Sería beneficioso para la Monarquía promulgar una ley orgánica que amplíe las competencias del Tribunal Supremo para paliar los efectos desmoralizadores que provoca la impunidad de la corrupción

Tribuna Martín Pallín 1/04/22
EDUARDO ESTRADA
José Antonio Martín Pallín

Es muy difícil asimilar, en una sociedad democrática, que una persona pueda transitar a lo largo del Código Penal, cometiendo toda clase de delitos, sin que se le pueda exigir responsabilidad. Las claves para desechar tan insólita posibilidad se encuentran en los textos constitucionales. Según nuestra Constitución, vivimos en una monarquía parlamentaria, sistema político, en la que las Cortes Generales (Congreso y Senado) representan al pueblo español, único titular de la soberanía nacional.
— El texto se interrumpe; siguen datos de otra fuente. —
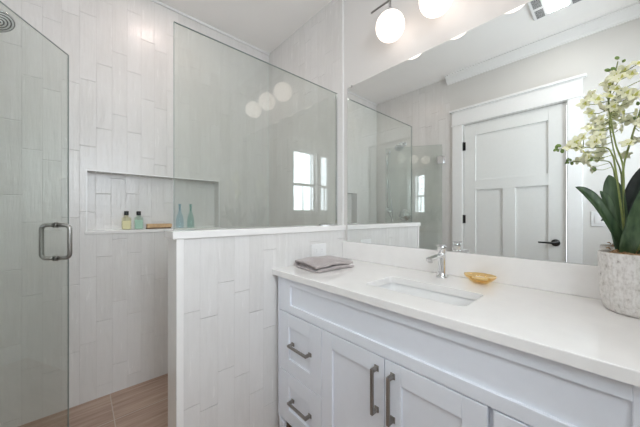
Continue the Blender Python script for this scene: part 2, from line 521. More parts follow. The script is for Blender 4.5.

El Título II, dedicado a la Corona, establece que el Rey es el jefe del Estado. Si el legislador constitucional se hubiera detenido este punto, los tratados internacionales sobre Inmunidades y Privilegios de los jefes de Estado y la totalidad de las constituciones democráticas nos hubieran dado las pautas para determinar, sin duda alguna, que su exención de responsabilidad alcanzaba solamente a los actos realizados en el ejercicio de su cargo. Pero sin causa que lo justifique, el artículo 56.3 establece que “la persona del Rey es inviolable y no está sujeta a responsabilidad”. Esta distinción inexplicable, entre el Rey como jefe del Estado y el Rey como persona, investido de una especie de gracia divina, que le hace absolutamente inviolable e irresponsable, nos sitúa en épocas remotas, superadas por el propósito de establecer una sociedad democrática avanzada, que proclama el preámbulo de nuestra Ley Fundamental.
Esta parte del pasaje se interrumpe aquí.